== Your task ==
You are to retype all of the data exactly as it appears.

Scene script records
▼
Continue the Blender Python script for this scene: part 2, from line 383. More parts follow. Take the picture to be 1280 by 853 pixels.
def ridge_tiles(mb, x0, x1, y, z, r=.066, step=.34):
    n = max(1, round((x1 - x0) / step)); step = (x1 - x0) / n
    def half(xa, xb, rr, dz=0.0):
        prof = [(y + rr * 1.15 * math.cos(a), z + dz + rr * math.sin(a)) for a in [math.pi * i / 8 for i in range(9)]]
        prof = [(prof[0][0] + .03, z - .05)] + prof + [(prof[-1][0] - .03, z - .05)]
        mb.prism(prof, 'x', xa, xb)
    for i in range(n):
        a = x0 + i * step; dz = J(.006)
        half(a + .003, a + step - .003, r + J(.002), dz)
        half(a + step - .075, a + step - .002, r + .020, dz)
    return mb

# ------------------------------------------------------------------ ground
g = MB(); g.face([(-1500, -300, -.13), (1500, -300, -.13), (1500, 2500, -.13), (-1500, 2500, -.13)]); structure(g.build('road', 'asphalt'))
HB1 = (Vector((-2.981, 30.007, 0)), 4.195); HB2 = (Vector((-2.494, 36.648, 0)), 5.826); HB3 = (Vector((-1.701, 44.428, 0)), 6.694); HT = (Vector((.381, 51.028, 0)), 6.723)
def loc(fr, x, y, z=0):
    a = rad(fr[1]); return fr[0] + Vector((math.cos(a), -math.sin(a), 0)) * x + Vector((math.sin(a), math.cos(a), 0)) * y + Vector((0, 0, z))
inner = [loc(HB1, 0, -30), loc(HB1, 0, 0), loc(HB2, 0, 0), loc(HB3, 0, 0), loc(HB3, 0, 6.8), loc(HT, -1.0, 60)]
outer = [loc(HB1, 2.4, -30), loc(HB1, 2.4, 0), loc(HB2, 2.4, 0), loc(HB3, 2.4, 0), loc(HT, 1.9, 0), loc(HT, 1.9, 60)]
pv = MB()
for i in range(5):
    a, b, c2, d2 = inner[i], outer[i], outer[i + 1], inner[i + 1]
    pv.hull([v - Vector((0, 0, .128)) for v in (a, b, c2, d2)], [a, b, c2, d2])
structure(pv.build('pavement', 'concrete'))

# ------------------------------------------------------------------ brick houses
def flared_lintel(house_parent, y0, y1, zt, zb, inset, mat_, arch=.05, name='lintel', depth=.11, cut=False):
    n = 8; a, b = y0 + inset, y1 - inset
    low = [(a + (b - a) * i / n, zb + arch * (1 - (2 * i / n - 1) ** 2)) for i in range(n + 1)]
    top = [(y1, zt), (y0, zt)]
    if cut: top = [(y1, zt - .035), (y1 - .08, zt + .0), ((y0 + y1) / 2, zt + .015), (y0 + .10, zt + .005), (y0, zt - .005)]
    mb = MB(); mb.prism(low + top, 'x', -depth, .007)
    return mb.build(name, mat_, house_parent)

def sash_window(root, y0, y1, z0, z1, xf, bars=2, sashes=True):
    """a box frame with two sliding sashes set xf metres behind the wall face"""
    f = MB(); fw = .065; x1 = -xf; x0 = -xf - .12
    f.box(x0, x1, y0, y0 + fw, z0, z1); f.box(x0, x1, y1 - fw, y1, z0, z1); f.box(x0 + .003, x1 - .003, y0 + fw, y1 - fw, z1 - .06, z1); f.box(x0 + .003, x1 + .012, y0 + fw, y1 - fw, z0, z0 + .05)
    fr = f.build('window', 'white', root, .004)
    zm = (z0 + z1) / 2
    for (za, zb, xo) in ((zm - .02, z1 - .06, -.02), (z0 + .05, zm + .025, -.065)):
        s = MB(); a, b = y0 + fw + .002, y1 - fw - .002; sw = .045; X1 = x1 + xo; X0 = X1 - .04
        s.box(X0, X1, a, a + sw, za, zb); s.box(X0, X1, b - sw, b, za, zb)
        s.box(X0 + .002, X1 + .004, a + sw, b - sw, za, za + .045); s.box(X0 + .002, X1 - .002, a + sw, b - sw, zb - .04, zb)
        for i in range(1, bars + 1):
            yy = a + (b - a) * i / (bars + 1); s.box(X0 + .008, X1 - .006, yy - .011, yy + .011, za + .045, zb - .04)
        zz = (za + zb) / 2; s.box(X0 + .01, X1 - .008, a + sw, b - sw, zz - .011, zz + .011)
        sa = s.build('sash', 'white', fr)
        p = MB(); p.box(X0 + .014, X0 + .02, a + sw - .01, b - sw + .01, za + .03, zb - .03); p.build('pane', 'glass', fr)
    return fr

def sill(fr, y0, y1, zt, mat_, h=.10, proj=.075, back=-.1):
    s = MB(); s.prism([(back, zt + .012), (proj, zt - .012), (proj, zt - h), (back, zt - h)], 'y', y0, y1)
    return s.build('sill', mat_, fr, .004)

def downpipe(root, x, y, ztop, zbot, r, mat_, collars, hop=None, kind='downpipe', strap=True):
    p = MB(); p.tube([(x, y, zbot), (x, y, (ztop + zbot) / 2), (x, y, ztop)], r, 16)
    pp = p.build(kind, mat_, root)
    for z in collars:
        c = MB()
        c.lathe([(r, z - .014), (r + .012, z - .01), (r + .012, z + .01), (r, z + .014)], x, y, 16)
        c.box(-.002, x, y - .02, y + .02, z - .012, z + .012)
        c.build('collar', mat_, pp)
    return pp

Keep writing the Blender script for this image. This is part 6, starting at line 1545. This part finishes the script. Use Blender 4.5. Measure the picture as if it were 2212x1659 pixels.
▲
== Problem solution ==
Continue the Blender Python script for this scene: part 2, from line 383. More parts follow. Take the picture to be 1280 by 853 pixels.
def ridge_tiles(mb, x0, x1, y, z, r=.066, step=.34):
    n = max(1, round((x1 - x0) / step)); step = (x1 - x0) / n
    def half(xa, xb, rr, dz=0.0):
        prof = [(y + rr * 1.15 * math.cos(a), z + dz + rr * math.sin(a)) for a in [math.pi * i / 8 for i in range(9)]]
        prof = [(prof[0][0] + .03, z - .05)] + prof + [(prof[-1][0] - .03, z - .05)]
        mb.prism(prof, 'x', xa, xb)
    for i in range(n):
        a = x0 + i * step; dz = J(.006)
        half(a + .003, a + step - .003, r + J(.002), dz)
        half(a + step - .075, a + step - .002, r + .020, dz)
    return mb

# ------------------------------------------------------------------ ground
g = MB(); g.face([(-1500, -300, -.13), (1500, -300, -.13), (1500, 2500, -.13), (-1500, 2500, -.13)]); structure(g.build('road', 'asphalt'))
HB1 = (Vector((-2.981, 30.007, 0)), 4.195); HB2 = (Vector((-2.494, 36.648, 0)), 5.826); HB3 = (Vector((-1.701, 44.428, 0)), 6.694); HT = (Vector((.381, 51.028, 0)), 6.723)
def loc(fr, x, y, z=0):
    a = rad(fr[1]); return fr[0] + Vector((math.cos(a), -math.sin(a), 0)) * x + Vector((math.sin(a), math.cos(a), 0)) * y + Vector((0, 0, z))
inner = [loc(HB1, 0, -30), loc(HB1, 0, 0), loc(HB2, 0, 0), loc(HB3, 0, 0), loc(HB3, 0, 6.8), loc(HT, -1.0, 60)]
outer = [loc(HB1, 2.4, -30), loc(HB1, 2.4, 0), loc(HB2, 2.4, 0), loc(HB3, 2.4, 0), loc(HT, 1.9, 0), loc(HT, 1.9, 60)]
pv = MB()
for i in range(5):
    a, b, c2, d2 = inner[i], outer[i], outer[i + 1], inner[i + 1]
    pv.hull([v - Vector((0, 0, .128)) for v in (a, b, c2, d2)], [a, b, c2, d2])
structure(pv.build('pavement', 'concrete'))

# ------------------------------------------------------------------ brick houses
def flared_lintel(house_parent, y0, y1, zt, zb, inset, mat_, arch=.05, name='lintel', depth=.11, cut=False):
    n = 8; a, b = y0 + inset, y1 - inset
    low = [(a + (b - a) * i / n, zb + arch * (1 - (2 * i / n - 1) ** 2)) for i in range(n + 1)]
    top = [(y1, zt), (y0, zt)]
    if cut: top = [(y1, zt - .035), (y1 - .08, zt + .0), ((y0 + y1) / 2, zt + .015), (y0 + .10, zt + .005), (y0, zt - .005)]
    mb = MB(); mb.prism(low + top, 'x', -depth, .007)
    return mb.build(name, mat_, house_parent)

def sash_window(root, y0, y1, z0, z1, xf, bars=2, sashes=True):
    """a box frame with two sliding sashes set xf metres behind the wall face"""
    f = MB(); fw = .065; x1 = -xf; x0 = -xf - .12
    f.box(x0, x1, y0, y0 + fw, z0, z1); f.box(x0, x1, y1 - fw, y1, z0, z1); f.box(x0 + .003, x1 - .003, y0 + fw, y1 - fw, z1 - .06, z1); f.box(x0 + .003, x1 + .012, y0 + fw, y1 - fw, z0, z0 + .05)
    fr = f.build('window', 'white', root, .004)
    zm = (z0 + z1) / 2
    for (za, zb, xo) in ((zm - .02, z1 - .06, -.02), (z0 + .05, zm + .025, -.065)):
        s = MB(); a, b = y0 + fw + .002, y1 - fw - .002; sw = .045; X1 = x1 + xo; X0 = X1 - .04
        s.box(X0, X1, a, a + sw, za, zb); s.box(X0, X1, b - sw, b, za, zb)
        s.box(X0 + .002, X1 + .004, a + sw, b - sw, za, za + .045); s.box(X0 + .002, X1 - .002, a + sw, b - sw, zb - .04, zb)
        for i in range(1, bars + 1):
            yy = a + (b - a) * i / (bars + 1); s.box(X0 + .008, X1 - .006, yy - .011, yy + .011, za + .045, zb - .04)
        zz = (za + zb) / 2; s.box(X0 + .01, X1 - .008, a + sw, b - sw, zz - .011, zz + .011)
        sa = s.build('sash', 'white', fr)
        p = MB(); p.box(X0 + .014, X0 + .02, a + sw - .01, b - sw + .01, za + .03, zb - .03); p.build('pane', 'glass', fr)
    return fr

def sill(fr, y0, y1, zt, mat_, h=.10, proj=.075, back=-.1):
    s = MB(); s.prism([(back, zt + .012), (proj, zt - .012), (proj, zt - h), (back, zt - h)], 'y', y0, y1)
    return s.build('sill', mat_, fr, .004)

def downpipe(root, x, y, ztop, zbot, r, mat_, collars, hop=None, kind='downpipe', strap=True):
    p = MB(); p.tube([(x, y, zbot), (x, y, (ztop + zbot) / 2), (x, y, ztop)], r, 16)
    pp = p.build(kind, mat_, root)
    for z in collars:
        c = MB()
        c.lathe([(r, z - .014), (r + .012, z - .01), (r + .012, z + .01), (r, z + .014)], x, y, 16)
        c.box(-.002, x, y - .02, y + .02, z - .012, z + .012)
        c.build('collar', mat_, pp)
    return pp

Keep writing the Blender script for this image. This is part 6, starting at line 1545. This part finishes the script. Use Blender 4.5. Measure the picture as if it were 2212x1659 pixels.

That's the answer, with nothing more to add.